| GOAL |
Without the pictures, write out all the lines below exactly as they appear.

| DATASET EXTRACT |
· · · · · · ·

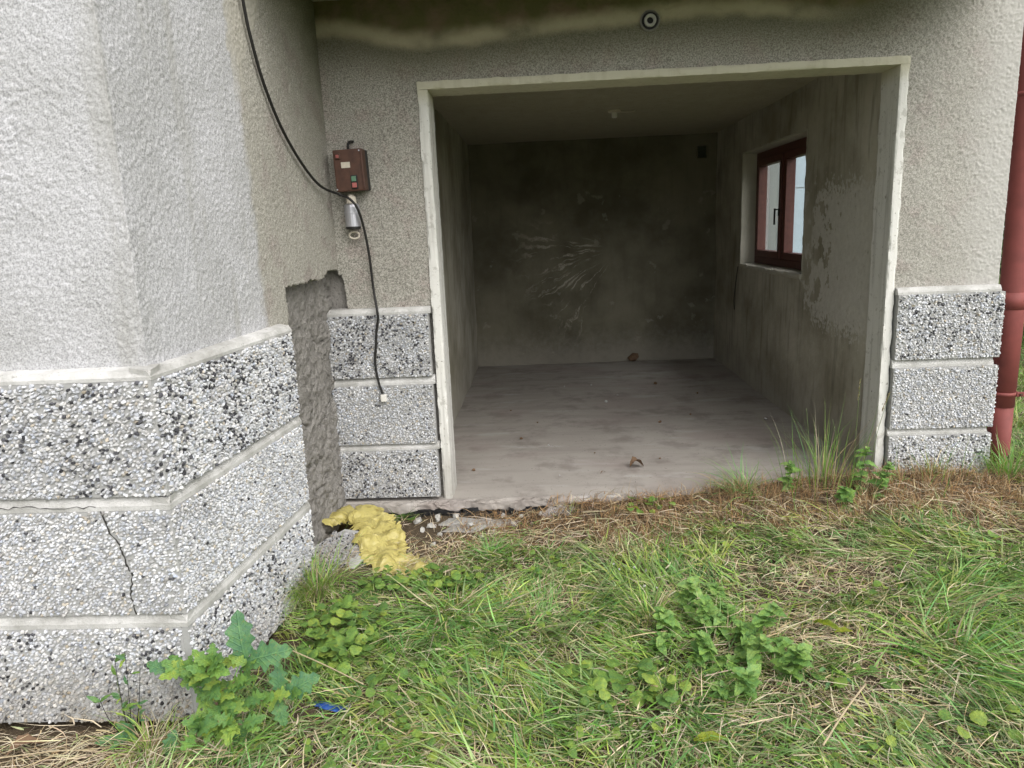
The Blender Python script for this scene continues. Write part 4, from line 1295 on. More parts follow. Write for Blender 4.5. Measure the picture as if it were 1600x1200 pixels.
def blades(x, y, L, phi, e0, bend, wd, c0, c1, K=5, lift=None, seed=0, curl=0.5):
    """ribbons that rise at e0 and bend over; returns verts, tris, colours"""
    r = np.random.default_rng(seed)
    n = len(x)
    z = ground_z(x, y) - 0.004 + (lift if lift is not None else 0)
    P = np.zeros((n, K + 1, 3)); P[:, 0] = np.stack([x, y, z], -1)
    ph = phi.copy()
    dphi = r.normal(0, curl, n)
    for k in range(K):
        e = e0 - bend * (k / (K - 1)) ** 1.2
        d = np.stack([np.cos(e) * np.cos(ph), np.cos(e) * np.sin(ph), np.sin(e)], -1)
        P[:, k + 1] = P[:, k] + d * (L / K)[:, None]
        ph = ph + dphi / K
    # lie on the ground, on the floor slab, and never inside a wall
    fl = P.reshape(-1, 3)
    stop = (fl[:, 1] > -0.10) & (fl[:, 0] > -0.6) & (fl[:, 0] < XR + 0.03) & (fl[:, 2] < 0.012) & ((fl[:, 0] < 0.6) | (fl[:, 0] > W - 0.06))
    fl[:, 1] = np.where(stop, -0.10, fl[:, 1])
    gzv = ground_z(fl[:, 0], fl[:, 1])
    onf = (fl[:, 1] > -0.0999) & (fl[:, 0] > -0.6) & (fl[:, 0] < XR)
    gzv = np.where(onf, np.maximum(gzv, 0.0), gzv)
    lay = np.repeat(r.uniform(0.002, 0.026, n), K + 1)
    kk = np.tile(np.arange(K + 1), n)
    low = gzv + np.where(kk == 0, -0.004, lay)
    fl[:, 2] = np.maximum(fl[:, 2], low)
    b = (fl[:, 1] > QY - 0.012) & (fl[:, 0] < pflank(np.minimum(fl[:, 1], 0)) + 0.012) & (fl[:, 2] < 1.1)
    depthx = pflank(np.minimum(fl[:, 1], 0)) + 0.012 - fl[:, 0]; depthy = fl[:, 1] - (QY - 0.012)
    usex = depthx < depthy
    fl[:, 0] = np.where(b & usex, fl[:, 0] + depthx, fl[:, 0]); fl[:, 1] = np.where(b & ~usex, QY - 0.012, fl[:, 1])
    pier = (fl[:, 1] > -0.056) & (((fl[:, 0] < 0.06) & (fl[:, 0] > -0.7)) | ((fl[:, 0] > W - 0.06) & (fl[:, 0] < XR + 0.03)))
    fl[:, 1] = np.where(pier, -0.056, fl[:, 1])
    P = fl.reshape(n, K + 1, 3)
    side = np.stack([-np.sin(phi), np.cos(phi), r.normal(0, 0.45, n)], -1)
    side /= np.linalg.norm(side, axis=1)[:, None]
    t = np.arange(K) / K
    tw = (0.55 + 0.45 * np.sin(np.pi * np.clip(t * 1.2 + 0.1, 0, 1))) * (1 - t ** 2.2)
    Lf_ = P[:, :K] - side[:, None] * (wd[:, None] * tw * 0.5)[..., None]
    Rt_ = P[:, :K] + side[:, None] * (wd[:, None] * tw * 0.5)[..., None]
    V = np.concatenate([np.stack([Lf_, Rt_], 2).reshape(n, 2 * K, 3), P[:, K:]], 1)
    m = 2 * K + 1
    i = np.arange(n)[:, None] * m
    T = []
    for k in range(K - 1):
        T.append(np.concatenate([i + 2 * k, i + 2 * k + 1, i + 2 * k + 3], 1)); T.append(np.concatenate([i + 2 * k, i + 2 * k + 3, i + 2 * k + 2], 1))
    T.append(np.concatenate([i + 2 * K - 2, i + 2 * K - 1, i + 2 * K], 1))
    tt = np.concatenate([np.repeat(t, 2), [1.0]])
    C = c0[:, None] * (1 - tt)[None, :, None] + c1[:, None] * tt[None, :, None]
    return V.reshape(-1, 3), np.concatenate(T), C.reshape(-1, 3)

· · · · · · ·

| SOLVED PROBLEM |
The Blender Python script for this scene continues. Write part 4, from line 1295 on. More parts follow. Write for Blender 4.5. Measure the picture as if it were 1600x1200 pixels.
def blades(x, y, L, phi, e0, bend, wd, c0, c1, K=5, lift=None, seed=0, curl=0.5):
    """ribbons that rise at e0 and bend over; returns verts, tris, colours"""
    r = np.random.default_rng(seed)
    n = len(x)
    z = ground_z(x, y) - 0.004 + (lift if lift is not None else 0)
    P = np.zeros((n, K + 1, 3)); P[:, 0] = np.stack([x, y, z], -1)
    ph = phi.copy()
    dphi = r.normal(0, curl, n)
    for k in range(K):
        e = e0 - bend * (k / (K - 1)) ** 1.2
        d = np.stack([np.cos(e) * np.cos(ph), np.cos(e) * np.sin(ph), np.sin(e)], -1)
        P[:, k + 1] = P[:, k] + d * (L / K)[:, None]
        ph = ph + dphi / K
    # lie on the ground, on the floor slab, and never inside a wall
    fl = P.reshape(-1, 3)
    stop = (fl[:, 1] > -0.10) & (fl[:, 0] > -0.6) & (fl[:, 0] < XR + 0.03) & (fl[:, 2] < 0.012) & ((fl[:, 0] < 0.6) | (fl[:, 0] > W - 0.06))
    fl[:, 1] = np.where(stop, -0.10, fl[:, 1])
    gzv = ground_z(fl[:, 0], fl[:, 1])
    onf = (fl[:, 1] > -0.0999) & (fl[:, 0] > -0.6) & (fl[:, 0] < XR)
    gzv = np.where(onf, np.maximum(gzv, 0.0), gzv)
    lay = np.repeat(r.uniform(0.002, 0.026, n), K + 1)
    kk = np.tile(np.arange(K + 1), n)
    low = gzv + np.where(kk == 0, -0.004, lay)
    fl[:, 2] = np.maximum(fl[:, 2], low)
    b = (fl[:, 1] > QY - 0.012) & (fl[:, 0] < pflank(np.minimum(fl[:, 1], 0)) + 0.012) & (fl[:, 2] < 1.1)
    depthx = pflank(np.minimum(fl[:, 1], 0)) + 0.012 - fl[:, 0]; depthy = fl[:, 1] - (QY - 0.012)
    usex = depthx < depthy
    fl[:, 0] = np.where(b & usex, fl[:, 0] + depthx, fl[:, 0]); fl[:, 1] = np.where(b & ~usex, QY - 0.012, fl[:, 1])
    pier = (fl[:, 1] > -0.056) & (((fl[:, 0] < 0.06) & (fl[:, 0] > -0.7)) | ((fl[:, 0] > W - 0.06) & (fl[:, 0] < XR + 0.03)))
    fl[:, 1] = np.where(pier, -0.056, fl[:, 1])
    P = fl.reshape(n, K + 1, 3)
    side = np.stack([-np.sin(phi), np.cos(phi), r.normal(0, 0.45, n)], -1)
    side /= np.linalg.norm(side, axis=1)[:, None]
    t = np.arange(K) / K
    tw = (0.55 + 0.45 * np.sin(np.pi * np.clip(t * 1.2 + 0.1, 0, 1))) * (1 - t ** 2.2)
    Lf_ = P[:, :K] - side[:, None] * (wd[:, None] * tw * 0.5)[..., None]
    Rt_ = P[:, :K] + side[:, None] * (wd[:, None] * tw * 0.5)[..., None]
    V = np.concatenate([np.stack([Lf_, Rt_], 2).reshape(n, 2 * K, 3), P[:, K:]], 1)
    m = 2 * K + 1
    i = np.arange(n)[:, None] * m
    T = []
    for k in range(K - 1):
        T.append(np.concatenate([i + 2 * k, i + 2 * k + 1, i + 2 * k + 3], 1)); T.append(np.concatenate([i + 2 * k, i + 2 * k + 3, i + 2 * k + 2], 1))
    T.append(np.concatenate([i + 2 * K - 2, i + 2 * K - 1, i + 2 * K], 1))
    tt = np.concatenate([np.repeat(t, 2), [1.0]])
    C = c0[:, None] * (1 - tt)[None, :, None] + c1[:, None] * tt[None, :, None]
    return V.reshape(-1, 3), np.concatenate(T), C.reshape(-1, 3)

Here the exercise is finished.